If architects completely lost track of informal design, the landscape architects did not. The two broad styles of designing parks, the French garden and the English garden, make a perfect mirror for formal and informal design in cities. Since the 19th century the informal, English manner has held the ascendancy, even in France. America's greatest landscape architect, Frederick Law Olmsted, worked entirely within this tradition, and a study of his methods reveals much of what is sound—and not just for parks. One of his most significant contributions was his organic approach, designing parks and boulevards not merely as isolated decorations, but part of the system of the city, both visually and practically. Another was the importance of composition, neglecting neither the broad view nor the details. One student of his work, S. B. Sutton, notes that 'Olmsted's parks almost never end at their edges. Sometimes by design, sometimes by implication, they send tentacles into the city; they suggest consequential dispositions of streets, traffic patterns and neighborhoods.

No one understood better the idea of 'serial vision', the dynamic composition. As critic Tony Hiss, an observant rediscoverer of the city, reflected after walking through Prospect Park: 'A straight avenue, then a curve around a small hill, a larger hill and a lone beech tree, and something that appeared to be a cave at first but was really a Gothic archway....One part of experiencing places..has to do with changing the way we look at things, diffusing our attention and also relaxing its intensity-a change that lets us start to see all the things around us at once and yet also look calmly and steadily at each one of them'. Each part of the sequence drew him onward, from an impulse of delight. He experiences the sequence as it is: not a static composition, but a series of changing compositions, each one blending into the next. Hiss noticed some more of Olmsted's tricks: the use of landforming to completely isolate the more natural parts of the part from city noise and city sights, and the sublime trick of framing the Long Meadow, the longest natural vista in any American park, in that narrow cave-like archway for contrast and surprise.

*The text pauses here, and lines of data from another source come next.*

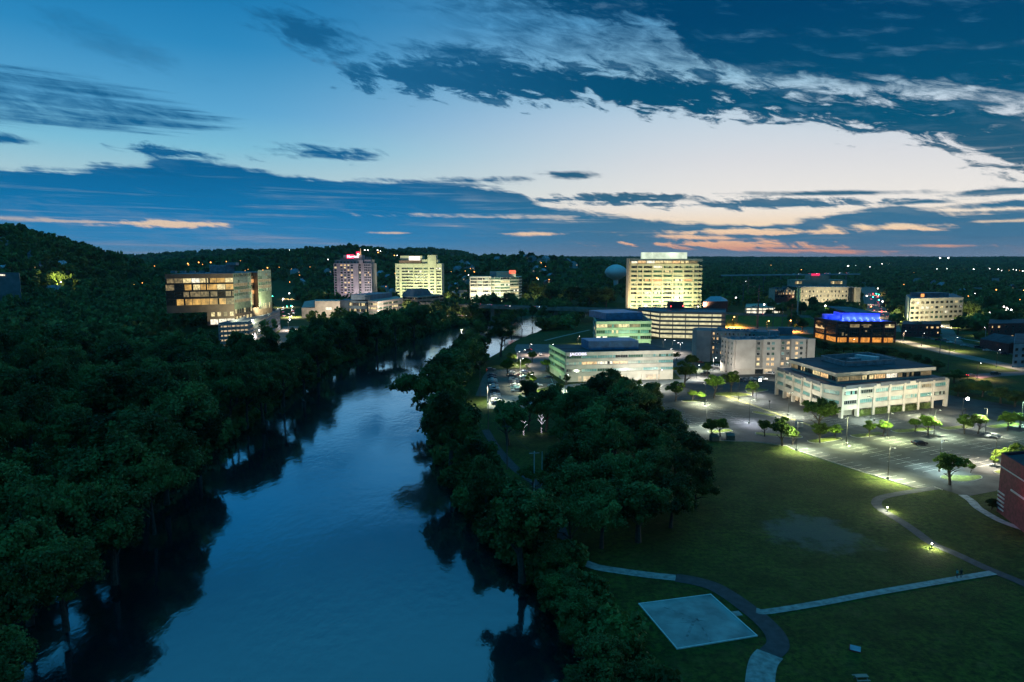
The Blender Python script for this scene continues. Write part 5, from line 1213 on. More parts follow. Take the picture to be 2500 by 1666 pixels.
facade(r, Cc, R1, [zy(y) for y in (430, 470, 515, 560, 610, 655, 700, 745, 790)], 1, 2.6, 0.97, 9, [(2, GG), (1, LDIM), (2, GP)], FRAMEL, off=0.05)
part(r, 'glazed_screen', lambda b: (band(b, Cc, R1, 22.5, ht+0.05, 0.04), band(b, R2, R3, 22.5, ht+0.05, 0.04)), GSC)
facade(r, R2, R3, [zy(y)+1.5 for y in (420, 465, 510, 555, 600, 650, 700)], 1, 2.6, 0.96, 7, [(2, GG), (2, LDIM), (2, GP)], FRAMEL, off=0.05)
facade(r, R1+Vector((-6, 6)), R2+Vector((-6, 8)), [zy(y) for y in (430, 530, 620, 700)], 1, 3.0, 0.9, 3, [(1, GB_)], FRAME, litmap={(1, 0): LO, (3, 0): LO}, off=0.05)
pA = A_.lerp(Cc, 0.62); facade(r, pA, Cc, [zof(600+965/5.809, 490)], 4, 3.2, 0.62, 2, [(1, LY)], FRAME, litmap={(0, 0): LY, (0, 1): LY, (0, 2): LDIM, (0, 3): LY}, off=0.05)
facade(r, Cc, R1, [zof(600+930/5.809, 495)], 8, 3.4, 0.5, 1, [(2, LY), (2, GD)], FRAME, off=0.05); facade(r, R2, R3, [zof(600+850/5.809, 540)], 7, 4.5, 0.5, 1, [(2, LY), (1, LDIM), (1, GD)], FRAME, off=0.05)
facade(r, pA, Cc, [zof(600+1070/5.809, 490)], 3, 4.0, 0.95, 3, [(1, LWH)], FRAME, off=0.05); facade(r, Cc, R1, [zof(600+1040/5.809, 492)], 5, 3.5, 0.6, 2, [(1, LGARW), (1, LY)], FRAME, off=0.05)
pa = Vector(PY(514, 505, 50)); pb = Vector(PY(572, 512, 50)); box_on(r, 'penthouse', pa, pb, 15, ht-0.1, zof(648, 505), METAL, 2)
part(r, 'roof_unit', lambda b: b.box((pa.x+14, pa.y+6, zof(648, 505)+1), (7, 6, 2)), METAL)
for k in range(4): part(r, 'roof_unit', lambda b: b.box((pa.x-8-k*7, pa.y+4, ht+0.7), (3.5, 3, 1.5)), METAL)
G0, G1, G2 = PY(535, 452, 10), PY(607, 463, 10), PY(683, 573, 10)
GCON = mat('bluish_garage_concrete', (0.30, 0.31, 0.36), 0.8, 0.12, 0.3)
garage('parking_garage', [G0, G1, G2, (G2[0]-14, G2[1]+2), (G1[0]-14, G1[1]+16), (G0[0], G0[1]+20)], 5, 3.1, 'long pale five level parking garage under the dark glass office', LGARW, GCON, cols=((0, 1, 7), (1, 2, 30)), pz=1.6)
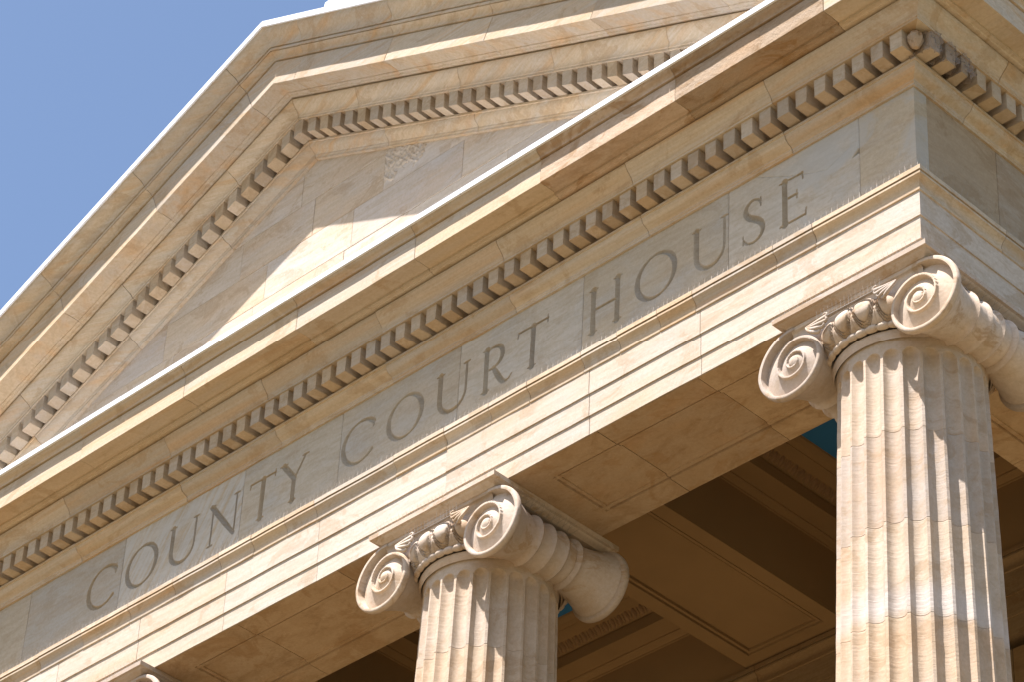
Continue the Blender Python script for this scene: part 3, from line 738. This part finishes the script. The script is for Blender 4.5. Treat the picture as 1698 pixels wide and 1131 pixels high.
# flank walls of the main block behind the portico, podium and steps
for (x0, x1) in ((-.55, .02), (XL-.02, XL+.55)):
    zc = -.53; r = 0
    while zc > ZG:
        z0 = max(zc-.42, ZG); ys = [YW+.0, 4.0, 5.2, 6.4, 7.6, 8.8, 10., DEP] if r % 2 == 0 else [YW+.0, 3.4, 4.6, 5.8, 7.0, 8.2, 9.4, 10.6, DEP]
        for a, b in zip(ys[:-1], ys[1:]): box('wall_block', x0, x1, a+GAP, b-GAP, z0+.003, zc-.003, M_arch, CH_, .004)
        zc = z0; r += 1
box('podium', XL-.55, .55, -.62, YW+.5, ZG, ZF, M_bounce_pave, CH_, .02)
nst = 22; hst = (ZF-ZG)/nst
for k in range(nst-1):
    box('entrance_step', XL-.5, .5, -.62-.33*(k+1), -.62-.33*k+.0, ZG, ZF-hst*(k+1), M_bounce_pave, CH_, .008)

# ------------------------------------------------------------------ columns
NF = 24
def rshaft(z): # z relative to world heights
    d = -1.0-z
    return .378+.0205*min(d, 2.2)+.0085*max(min(d-2.2, 5.), 0)
ZT = -.955                         # crown of the flutes
def shaft_grid(z0, z1, nz, dense=None, joint0=True, joint1=True):
    zs = list(np.linspace(z0, z1, nz)) if dense is None else dense
    if joint0: zs = [z0+.0007, z0+.0026, z0+.0045, z0+.0065]+[v for v in zs if v > z0+.012]
    if joint1: zs = [v for v in zs if v < z1-.012]+[z1-.0065, z1-.0045, z1-.0026, z1-.0007]
    nT = NF*14; T = np.linspace(0, 2*math.pi, nT, endpoint=False)
    P = np.zeros((nT, len(zs), 3)); u = ((T*NF/(2*math.pi)) % 1.0)-.5
    for j, z in enumerate(zs):
        R = rshaft(z) if z < -.93 else rshaft(-.93)+.022*((z+.93)/.09)**2
        pitch = 2*math.pi*R/NF; hw = pitch*.39; d = abs(u)*pitch
        zc = ZT-hw
        dist = np.hypot(d, max(0, z-zc)); 
        dep = np.where(dist < hw, np.sqrt(np.clip(1-(dist/hw)**2, 0, 1))*hw*.86, 0)
        R2 = R-dep
        if (joint0 and j == 0) or (joint1 and j == len(zs)-1): R2 = R2-.0013
        R2 = R2+.0005*np.sin(T*7+z*31)+.0004*np.sin(T*19-z*57)
        P[:, j, 0] = R2*np.cos(T); P[:, j, 1] = R2*np.sin(T); P[:, j, 2] = z-ZF
    return P
def solid(P, name, mat, angle=38):
    """grid closed around u, with caps by collapsing rings"""
    c0 = P[:, :1].copy(); c0[..., 0] *= .6; c0[..., 1] *= .6; c1 = P[:, -1:].copy(); c1[..., 0] *= .6; c1[..., 1] *= .6
    return gridmesh(name, np.concatenate([c0, P, c1], 1), mat, True, angle)
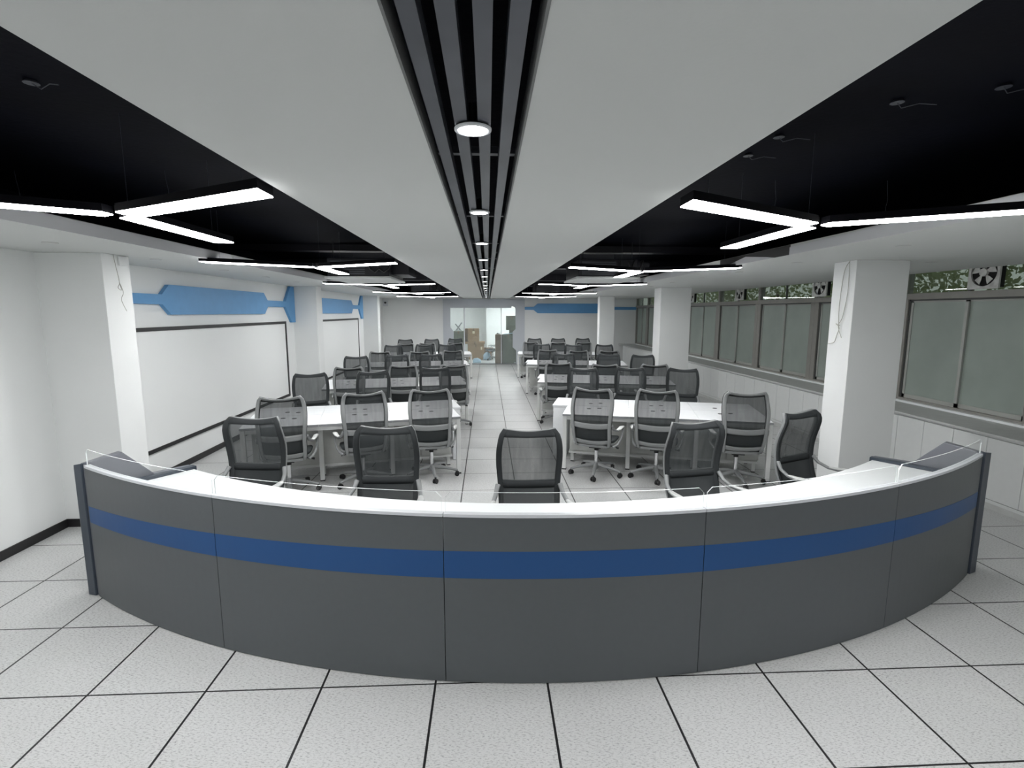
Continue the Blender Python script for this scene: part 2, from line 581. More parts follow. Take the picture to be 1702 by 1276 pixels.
ordn = ['nearest', 'second', 'third', 'fourth', 'fifth', 'sixth', 'seventh', 'eighth', 'ninth', 'tenth', 'eleventh', 'twelfth', 'thirteenth', 'fourteenth', 'fifteenth', 'sixteenth']
dl0 = None
for k in range(-5, 15):
    y = 1.51 + 1.19 * k
    if dl0 is None:
        dl0 = thing('downlight', '', 'ceiling light', (DLX, y, CZ), 0, 'lit downlights in the central strip')
        ring = MB()
        n = 32
        vs = []
        for r, z in ((0.052, -0.001), (0.0515, -0.006), (0.043, -0.008), (0.041, -0.002)):
            vs += [(r * cos(2 * pi * i / n), r * sin(2 * pi * i / n), z) for i in range(n)]
        fs = [(a * n + (i + 1) % n, a * n + i, (a + 1) * n + i, (a + 1) * n + (i + 1) % n) for a in range(3) for i in range(n)]
        ring.add(vs, fs, 0, True)
        ring.build('trim_ring', M_['ledge'], dl0)
        MB().add([(0.0425 * cos(2 * pi * i / 32), 0.0425 * sin(2 * pi * i / 32), -0.005) for i in range(32)], [list(range(32))[::-1]]).build('lens', M_['spot_light'], dl0)
        MB().cyl((0, 0, -0.004), 0.046, 0.008, 24).cyl((0, 0, 0.004), 0.012, 0.06, 16).build('housing', M_['black'], dl0)
        d = dl0
    else:
        d = copy_tree(dl0)
        d.location = (DLX, y, CZ)
    if k >= 0:
        d['label'] = '%s round lit downlight along the dark central ceiling strip' % ordn[k]
    else:
        d['label'] = 'added round lit downlight in the dark strip overhead, unseen behind the viewpoint'

# ------------------------------------------------------------------ Y shaped pendants
def arm_poly(d, n, g, L, w, cut):
    h = w / 2
    s = h / tan(radians(60))
    D = Vector((d[0], d[1]))
    Nn = Vector((n[0], n[1]))
    pts = [D * g, D * (g + s) + Nn * h]
    if cut == 'y':      # end cut parallel to the room's length
        for sg in (1, -1):
            base = D * 0 + Nn * (h * sg)
            t = (D.x * L - base.x) / D.x
            pts.append(base + D * t)
    else:
        pts += [D * L + Nn * h, D * L - Nn * h]
    pts.append(D * (g + s) - Nn * h)
    return [(p.x, p.y) for p in pts]
def pendant(x, y, label):
    t = thing('y_shaped_pendant_light', label, 'ceiling light', (x, y, 2.45), 0, 'Y shaped linear pendants in the black ceiling')
    return t
pend0 = pendant(-1.82, 2.73, '')
for a, L, cut in ((-30, 1.07, 'y'), (210, 1.07, 'y'), (90, 1.0, 's')):
    d = (cos(radians(a)), sin(radians(a)))
    n = (-d[1], d[0])
    h = MB().prism(arm_poly(d, n, 0.035, L, 0.130, cut), 0.002, 0.04, 'z').build('arm_housing', M_['housing'], pend0)
    MB().prism(arm_poly(d, n, 0.037, L - 0.002, 0.128, cut), -0.003, 0.002, 'z').build('diffuser', M_['bar_light'], h)
MB().cyl((0, 0, 0.01), 0.03, 0.035, 12).build('hub', M_['black'], pend0)
wr = MB()
for px, py in ((0.8, -0.46), (-0.8, -0.46), (0, 0.85), (0, 0.05)):
    wr.cyl((px, py, 0.05), 0.0015, BZ - 2.45 - 0.05, 6)
wr.build('suspension_wire', M_['cable_dark'], pend0)
ROW = ['nearest', 'second', 'third', 'fourth', 'farthest']
for side, xs, ys in (('left', -1.82, (2.73, 5.72, 9.42, 13.2, 16.45)), ('right', 1.81, (2.84, 6.08, 9.36, 13.45, 16.45))):
    for i, y in enumerate(ys):
        p = pend0 if (side == 'left' and i == 0) else copy_tree(pend0)
        p.location = (xs, y, 2.45)
        p['label'] = '%s Y-shaped white light bar in the black ceiling on the %s side' % (ROW[i], side)
    for y in (-0.6,):  # extra pendant per side, out of view, added to light the foreground
        p = copy_tree(pend0)
        p.location = (xs, y, 2.45)
        p['label'] = 'added Y-shaped white light bar on the %s side, unseen behind the viewpoint' % side

# small unlit downlights in the white side soffits
def plate(x, y, label):
    o = MB().cyl((0, 0, -0.004), 0.05, 0.006, 28).build('recessed_downlight', M_['downlight_off'])
    o.location = (x, y, CZ)
    tag(o, label, 'ceiling light', 'unlit downlights in the side soffits')
for i, y in enumerate((4.04, 5.26, 6.56, 7.75, 8.95, 10.15)):
    plate(-3.23, y, '%s unlit round downlight in the white left soffit' % ordn[i])
for i, y in enumerate((3.87, 5.22, 6.44, 7.6, 8.8, 10.0)):
    plate(3.19, y, '%s unlit round downlight along the white right soffit edge' % ordn[i])
plate(4.53, 5.11, 'unlit round downlight in right soffit, above the gap between pillar and fan window')

# ------------------------------------------------------------------ ceiling cassettes and ducts
def cassette(x0, x1, y0, y1, z, label, duct=True):
    t = thing('air_conditioning_unit', label, 'air conditioner', ((x0 + x1) / 2, (y0 + y1) / 2, z), 0, 'ducted air units in the black ceiling')
    w, l = (x1 - x0) / 2, (y1 - y0) / 2
    MB().box(-w, w, -l, l, 0.0, 0.03).build('return_panel', M_['ac'], t, bevel=0.005)
    MB().box(-w + 0.03, w - 0.03, -l + 0.03, l - 0.03, 0.03, 0.27).build('casing', M_['duct'], t, bevel=0.01)
    g = MB()
    for k in range(7):
        z0 = 0.06 + 0.027 * k
        g.box(-w + 0.08, w - 0.35, -l + 0.015, -l + 0.03, z0, z0 + 0.012)
    g.build('grille', M_['slat'], t)
    h = MB()
    for s in (0.0, 0.12):
        h.tube([(w - 0.30 + s, -l - 0.02, 0.24), (w - 0.26 + s, -l - 0.04, 0.12), (w - 0.20 + s, -l - 0.04, 0.08), (w - 0.14 + s, -l - 0.04, 0.13), (w - 0.10 + s, -l - 0.02, 0.25)], 0.014)
    h.build('pipe', M_['rubber'], t)
    MB().box(w - 0.04, w + 0.2, -l + 0.25, l - 0.2, 0.07, 0.24).build('duct', M_['duct'], t)
    for sx in (-1, 1):
        for sy in (-1, 1):
            MB().cyl((sx * (w - 0.1), sy * (l - 0.1), 0.26), 0.005, BZ - z - 0.26, 8).build('hanger_rod', M_['duct'], t)
cassette(-2.17, -1.29, 7.05, 8.25, 2.42, 'white-bottomed air unit beside third left light bar')
cassette(1.25, 2.15, 7.2, 8.4, 2.44, 'white-bottomed air unit beside third right light bar')
cassette(-2.2, -1.3, 14.8, 15.7, 2.50, 'distant white-bottomed air unit in left black ceiling')
cassette(1.35, 2.45, 14.9, 15.7, 2.50, 'distant white-bottomed air unit in right black ceiling')

# dangling wires and anchors of the black ceiling
WL = [(-1.94, 2.43, 'black anchor with a wire stub in the near left black ceiling', 0), (-3.3, 3.9, 'thin wire hanging against the black ceiling at far left', 1),
      (-2.25, 3.85, 'thin curled wire in left black ceiling above the near light bar', 1), (1.91, 2.44, 'black anchor with wire tail in the near right black ceiling', 0),
      (1.63, 2.93, 'black anchor close to the right edge of the white centre panel', 0), (1.63, 3.27, 'small black anchor, farther along the white centre panel edge', 0),
      (2.24, 2.26, 'long wire and anchor at the top right of the black ceiling', 0), (2.16, 3.89, 'thin wire hanging above the near right light bar junction', 1),
      (3.0, 3.85, 'thin wire hanging above the near right light bar arm', 1)]
for x, y, lab, k in WL:
    m = MB()
    if k == 0:
        m.cyl((0, 0, -0.012), 0.03, 0.012, 12, r2=0.02)
        m.tube([(0, 0, -0.01), (0.03, 0.01, -0.03), (0.09, -0.02, -0.02), (0.15, -0.05, -0.035)], 0.0022, 6)
    else:
        m.tube([(0, 0, 0), (0.004, 0, -0.06), (0.015, 0.0, -0.13), (0.012, 0.01, -0.2), (0.03, 0.0, -0.27)], 0.002, 6)
    o = m.build('ceiling_wire', M_['cable_dark'])
    o.location = (x, y, BZ)
    tag(o, lab, 'wire', 'loose wires in the black ceiling')

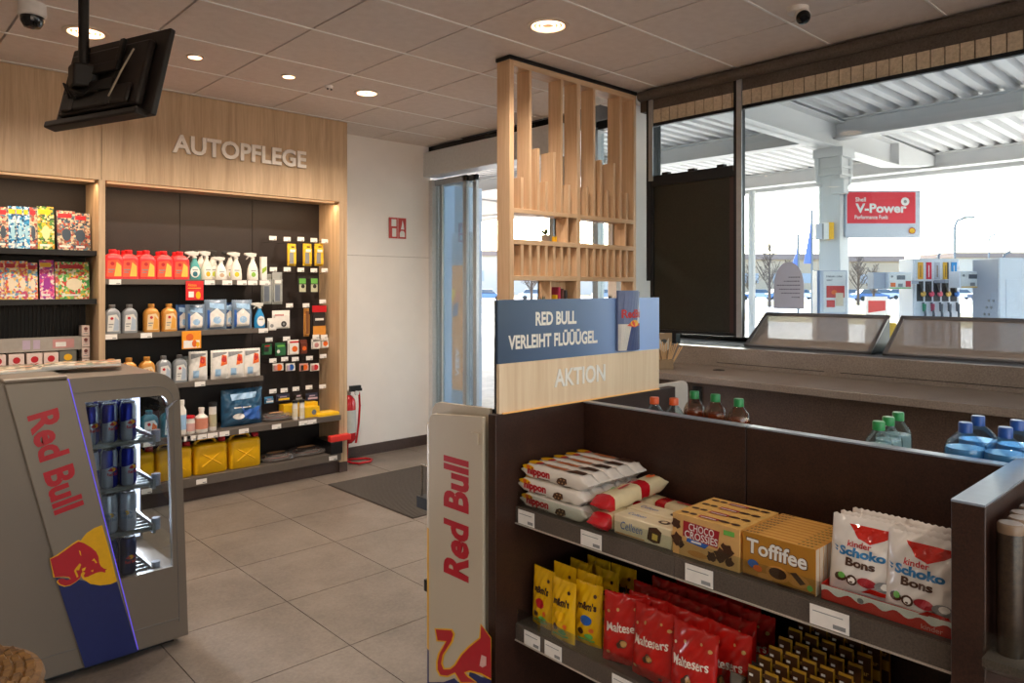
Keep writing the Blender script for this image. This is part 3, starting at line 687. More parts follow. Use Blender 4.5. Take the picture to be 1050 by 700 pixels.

Art has had its way with Mr. Hiss, and here he has discovered the ultimate intention of Mr. Olmsted's art: something we used to call recreation. Like 'symmetry', this word has a hidden, original meaning: 'mental or spiritual consolation'. In this sense it was a favorite word of Olmsted's; he hoped his designs would prove useful in restoring body and mind, and calling the soul to higher things for a sweet minute amidst the hurly-burly of a big town. But nature isn't mandatory for this-as anyone who ever walked the streets of a medieval town can attest, there is something in the buildings and monuments themselves that arrests the attention and takes one out of the everyday whirl. An aesthetically impoverished nation may think this is only a tourist experience, but it is really an experience of place, something the citizens of a well-built town can enjoy every day.